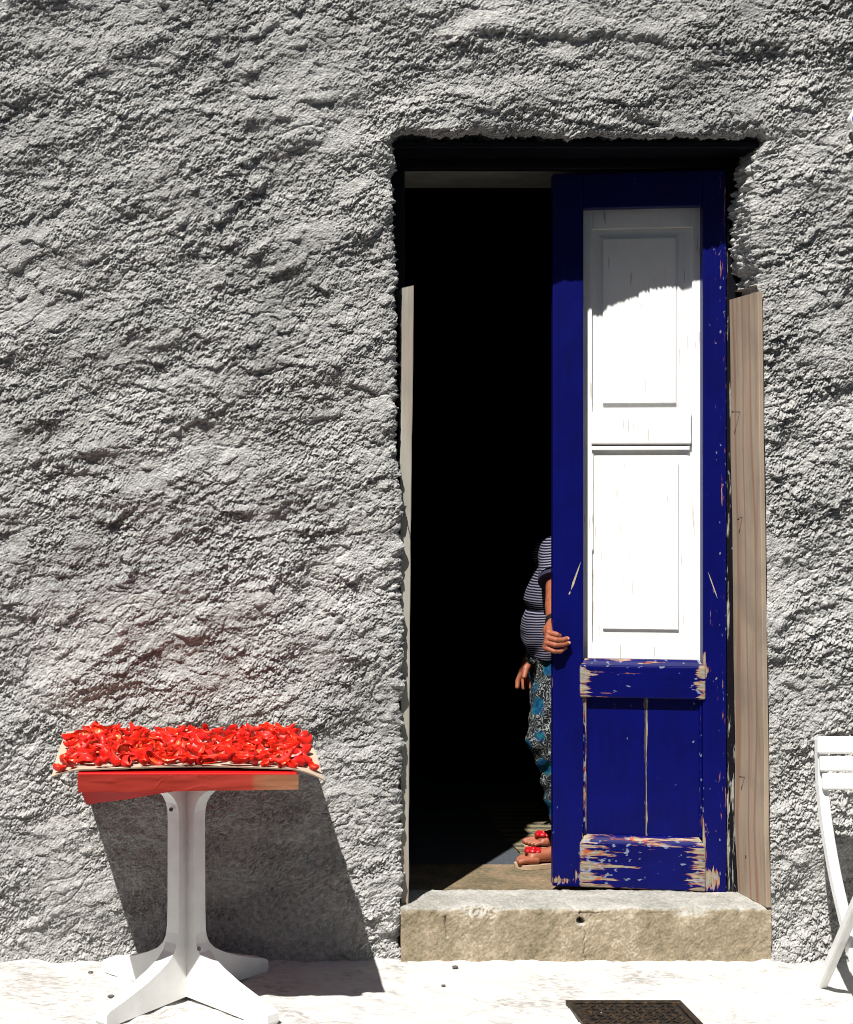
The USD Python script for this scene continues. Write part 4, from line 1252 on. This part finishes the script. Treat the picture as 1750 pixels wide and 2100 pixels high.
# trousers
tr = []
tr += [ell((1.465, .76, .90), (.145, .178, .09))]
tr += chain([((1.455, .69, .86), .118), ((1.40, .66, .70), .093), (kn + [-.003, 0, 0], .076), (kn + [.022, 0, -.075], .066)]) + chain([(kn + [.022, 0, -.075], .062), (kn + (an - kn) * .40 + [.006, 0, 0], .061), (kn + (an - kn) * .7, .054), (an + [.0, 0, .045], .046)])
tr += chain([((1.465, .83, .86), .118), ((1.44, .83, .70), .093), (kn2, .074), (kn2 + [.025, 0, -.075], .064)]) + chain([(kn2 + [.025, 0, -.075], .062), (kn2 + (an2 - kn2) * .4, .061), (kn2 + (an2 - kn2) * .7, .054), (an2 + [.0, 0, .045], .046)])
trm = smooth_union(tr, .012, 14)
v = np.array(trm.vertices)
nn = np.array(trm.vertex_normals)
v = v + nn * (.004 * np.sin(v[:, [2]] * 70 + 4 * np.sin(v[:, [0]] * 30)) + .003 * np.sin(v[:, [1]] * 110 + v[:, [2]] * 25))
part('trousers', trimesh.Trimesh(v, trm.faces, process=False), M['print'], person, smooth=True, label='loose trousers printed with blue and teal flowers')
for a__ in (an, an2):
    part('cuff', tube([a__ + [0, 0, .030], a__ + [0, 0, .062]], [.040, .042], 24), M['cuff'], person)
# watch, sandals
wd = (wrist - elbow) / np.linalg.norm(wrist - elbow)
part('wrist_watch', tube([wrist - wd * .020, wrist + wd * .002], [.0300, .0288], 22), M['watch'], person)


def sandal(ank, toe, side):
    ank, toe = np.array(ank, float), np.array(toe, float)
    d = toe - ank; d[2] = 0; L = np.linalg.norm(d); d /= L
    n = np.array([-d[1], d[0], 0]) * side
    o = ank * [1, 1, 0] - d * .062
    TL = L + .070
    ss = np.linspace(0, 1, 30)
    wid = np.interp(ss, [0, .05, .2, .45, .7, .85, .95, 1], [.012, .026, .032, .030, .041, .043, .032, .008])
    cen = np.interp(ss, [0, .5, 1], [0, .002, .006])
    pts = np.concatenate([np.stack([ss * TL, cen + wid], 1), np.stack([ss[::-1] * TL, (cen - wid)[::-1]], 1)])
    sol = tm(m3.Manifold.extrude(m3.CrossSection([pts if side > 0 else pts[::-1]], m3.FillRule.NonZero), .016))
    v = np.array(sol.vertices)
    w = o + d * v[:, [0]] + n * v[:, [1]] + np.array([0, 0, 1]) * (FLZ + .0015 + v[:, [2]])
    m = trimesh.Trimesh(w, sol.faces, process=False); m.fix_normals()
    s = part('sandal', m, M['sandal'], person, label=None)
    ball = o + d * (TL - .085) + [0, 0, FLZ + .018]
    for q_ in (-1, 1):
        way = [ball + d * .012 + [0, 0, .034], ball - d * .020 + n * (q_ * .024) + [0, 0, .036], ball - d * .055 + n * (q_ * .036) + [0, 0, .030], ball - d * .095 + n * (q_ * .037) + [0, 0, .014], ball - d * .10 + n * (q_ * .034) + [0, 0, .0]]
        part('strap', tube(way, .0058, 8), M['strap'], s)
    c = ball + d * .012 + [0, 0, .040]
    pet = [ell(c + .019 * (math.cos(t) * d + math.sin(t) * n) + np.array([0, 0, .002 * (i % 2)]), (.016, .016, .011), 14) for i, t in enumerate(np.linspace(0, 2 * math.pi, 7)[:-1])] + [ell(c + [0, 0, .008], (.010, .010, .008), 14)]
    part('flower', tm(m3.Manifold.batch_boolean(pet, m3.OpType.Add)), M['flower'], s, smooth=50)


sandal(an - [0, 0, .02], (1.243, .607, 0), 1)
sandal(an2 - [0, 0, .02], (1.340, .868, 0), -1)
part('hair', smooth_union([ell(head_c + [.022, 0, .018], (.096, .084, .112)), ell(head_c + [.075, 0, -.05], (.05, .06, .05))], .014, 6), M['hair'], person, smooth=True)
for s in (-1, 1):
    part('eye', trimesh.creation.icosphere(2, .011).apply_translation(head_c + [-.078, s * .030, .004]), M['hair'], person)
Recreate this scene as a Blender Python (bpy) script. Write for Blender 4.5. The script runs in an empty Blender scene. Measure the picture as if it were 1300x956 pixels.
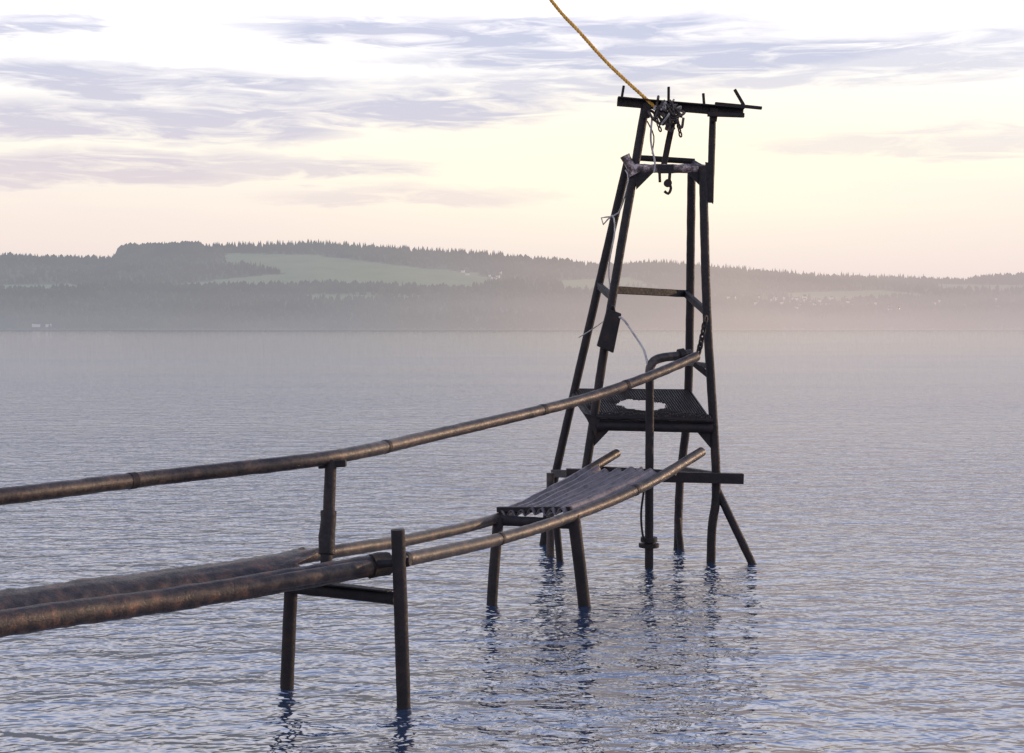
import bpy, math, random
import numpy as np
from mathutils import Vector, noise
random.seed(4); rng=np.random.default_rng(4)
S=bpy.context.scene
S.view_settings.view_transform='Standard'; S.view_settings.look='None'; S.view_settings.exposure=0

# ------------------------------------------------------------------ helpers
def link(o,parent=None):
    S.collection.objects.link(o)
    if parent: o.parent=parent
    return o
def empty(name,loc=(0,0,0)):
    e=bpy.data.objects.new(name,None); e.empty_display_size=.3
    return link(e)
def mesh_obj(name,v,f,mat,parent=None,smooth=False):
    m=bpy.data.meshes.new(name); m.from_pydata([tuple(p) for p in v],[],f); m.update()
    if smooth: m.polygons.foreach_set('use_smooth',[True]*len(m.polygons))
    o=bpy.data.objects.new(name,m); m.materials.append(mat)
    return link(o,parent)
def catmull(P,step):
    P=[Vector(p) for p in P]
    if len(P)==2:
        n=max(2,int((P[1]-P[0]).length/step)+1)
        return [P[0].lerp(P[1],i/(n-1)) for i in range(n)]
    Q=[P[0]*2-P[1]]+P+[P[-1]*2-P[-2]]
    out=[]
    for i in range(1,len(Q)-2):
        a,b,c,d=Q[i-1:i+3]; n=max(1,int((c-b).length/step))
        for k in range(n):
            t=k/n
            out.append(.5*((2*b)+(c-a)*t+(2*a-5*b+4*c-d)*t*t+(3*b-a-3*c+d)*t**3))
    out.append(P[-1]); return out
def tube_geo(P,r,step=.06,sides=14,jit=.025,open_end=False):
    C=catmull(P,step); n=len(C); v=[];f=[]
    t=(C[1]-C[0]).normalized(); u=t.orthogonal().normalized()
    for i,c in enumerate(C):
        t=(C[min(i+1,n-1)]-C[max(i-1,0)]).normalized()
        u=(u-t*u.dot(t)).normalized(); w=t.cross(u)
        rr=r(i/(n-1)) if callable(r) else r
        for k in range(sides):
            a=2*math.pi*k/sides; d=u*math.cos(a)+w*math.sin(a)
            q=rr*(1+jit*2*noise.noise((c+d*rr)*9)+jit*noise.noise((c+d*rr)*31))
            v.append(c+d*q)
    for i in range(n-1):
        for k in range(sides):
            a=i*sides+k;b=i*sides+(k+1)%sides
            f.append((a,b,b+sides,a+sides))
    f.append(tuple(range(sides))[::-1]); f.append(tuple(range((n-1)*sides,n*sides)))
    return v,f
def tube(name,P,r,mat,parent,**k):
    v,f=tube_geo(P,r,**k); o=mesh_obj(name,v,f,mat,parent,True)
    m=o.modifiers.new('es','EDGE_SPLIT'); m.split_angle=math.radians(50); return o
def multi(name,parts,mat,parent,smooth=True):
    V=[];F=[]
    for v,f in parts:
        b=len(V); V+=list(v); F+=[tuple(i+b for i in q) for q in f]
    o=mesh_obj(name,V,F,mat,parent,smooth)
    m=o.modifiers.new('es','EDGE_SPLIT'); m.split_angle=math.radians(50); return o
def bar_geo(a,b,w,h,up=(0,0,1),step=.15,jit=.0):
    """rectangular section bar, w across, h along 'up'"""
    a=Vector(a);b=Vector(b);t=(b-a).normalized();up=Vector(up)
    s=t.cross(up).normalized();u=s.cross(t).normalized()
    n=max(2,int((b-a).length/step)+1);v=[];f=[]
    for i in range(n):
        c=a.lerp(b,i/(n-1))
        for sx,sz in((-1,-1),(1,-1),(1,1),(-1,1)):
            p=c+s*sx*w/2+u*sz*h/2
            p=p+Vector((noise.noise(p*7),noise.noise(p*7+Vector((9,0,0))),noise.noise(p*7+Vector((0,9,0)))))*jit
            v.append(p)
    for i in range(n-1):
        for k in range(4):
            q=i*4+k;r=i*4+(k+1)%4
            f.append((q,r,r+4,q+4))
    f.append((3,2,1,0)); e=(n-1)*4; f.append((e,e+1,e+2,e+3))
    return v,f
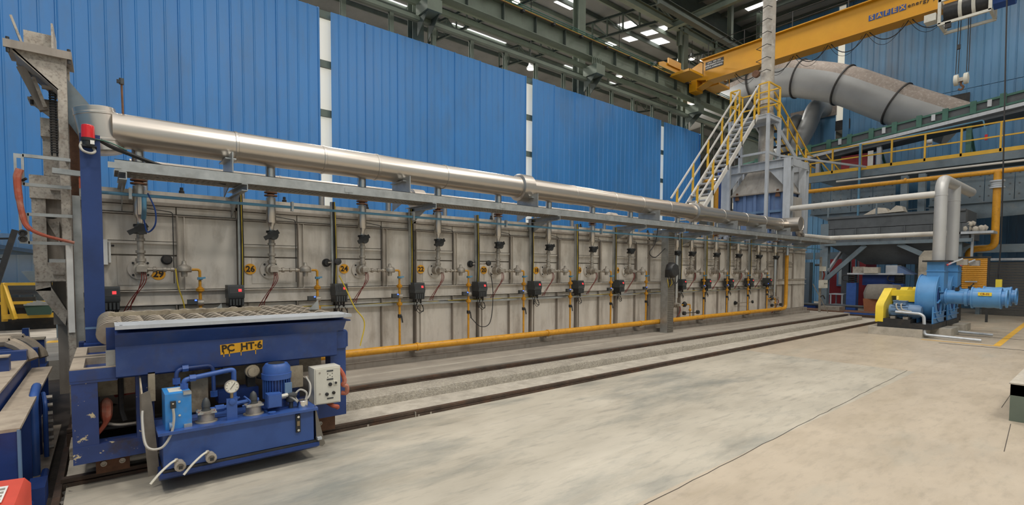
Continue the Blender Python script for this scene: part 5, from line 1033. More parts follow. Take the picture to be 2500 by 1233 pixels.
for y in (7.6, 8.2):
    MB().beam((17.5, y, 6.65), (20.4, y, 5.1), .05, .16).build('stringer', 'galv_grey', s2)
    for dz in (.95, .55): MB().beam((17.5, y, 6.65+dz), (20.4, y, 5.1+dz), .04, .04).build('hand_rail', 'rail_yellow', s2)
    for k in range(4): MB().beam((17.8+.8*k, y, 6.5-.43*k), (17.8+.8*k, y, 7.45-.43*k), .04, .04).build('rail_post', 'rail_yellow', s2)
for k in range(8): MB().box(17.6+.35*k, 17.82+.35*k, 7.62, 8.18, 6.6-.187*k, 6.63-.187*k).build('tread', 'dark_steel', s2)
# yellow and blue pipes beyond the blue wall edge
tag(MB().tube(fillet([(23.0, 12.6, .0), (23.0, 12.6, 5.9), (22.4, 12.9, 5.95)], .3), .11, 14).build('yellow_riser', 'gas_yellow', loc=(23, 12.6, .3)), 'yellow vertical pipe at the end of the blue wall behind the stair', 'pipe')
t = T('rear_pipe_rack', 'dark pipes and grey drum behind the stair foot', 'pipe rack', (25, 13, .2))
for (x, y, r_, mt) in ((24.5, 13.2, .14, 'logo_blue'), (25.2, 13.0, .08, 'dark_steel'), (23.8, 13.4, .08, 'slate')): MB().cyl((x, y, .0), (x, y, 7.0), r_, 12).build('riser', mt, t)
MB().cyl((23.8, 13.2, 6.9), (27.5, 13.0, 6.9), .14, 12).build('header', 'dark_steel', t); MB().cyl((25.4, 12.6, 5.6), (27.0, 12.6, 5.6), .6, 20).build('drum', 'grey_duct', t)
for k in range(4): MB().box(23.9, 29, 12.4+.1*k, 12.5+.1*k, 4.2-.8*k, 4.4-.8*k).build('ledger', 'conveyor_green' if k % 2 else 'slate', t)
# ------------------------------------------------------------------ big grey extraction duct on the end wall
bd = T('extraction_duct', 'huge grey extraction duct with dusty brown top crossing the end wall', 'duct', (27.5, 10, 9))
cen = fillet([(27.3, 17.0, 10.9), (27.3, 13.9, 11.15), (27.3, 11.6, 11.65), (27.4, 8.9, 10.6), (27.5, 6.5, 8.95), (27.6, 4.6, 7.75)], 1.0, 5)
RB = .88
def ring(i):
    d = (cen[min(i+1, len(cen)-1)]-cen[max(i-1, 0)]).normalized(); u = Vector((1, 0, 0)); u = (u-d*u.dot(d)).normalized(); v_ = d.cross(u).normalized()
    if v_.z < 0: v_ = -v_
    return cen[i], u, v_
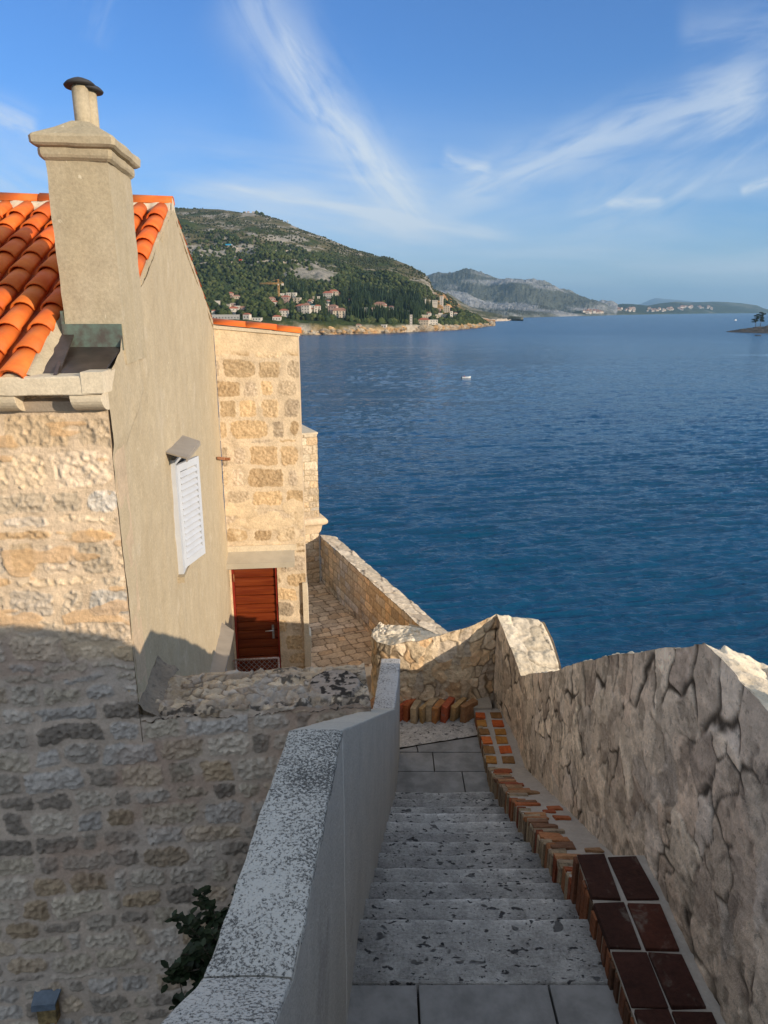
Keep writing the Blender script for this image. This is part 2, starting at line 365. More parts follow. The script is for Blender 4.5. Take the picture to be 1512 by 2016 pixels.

■ **Work required**: Count how many lines hold the string "picture" and give that number alone.

■ **Task response**: 4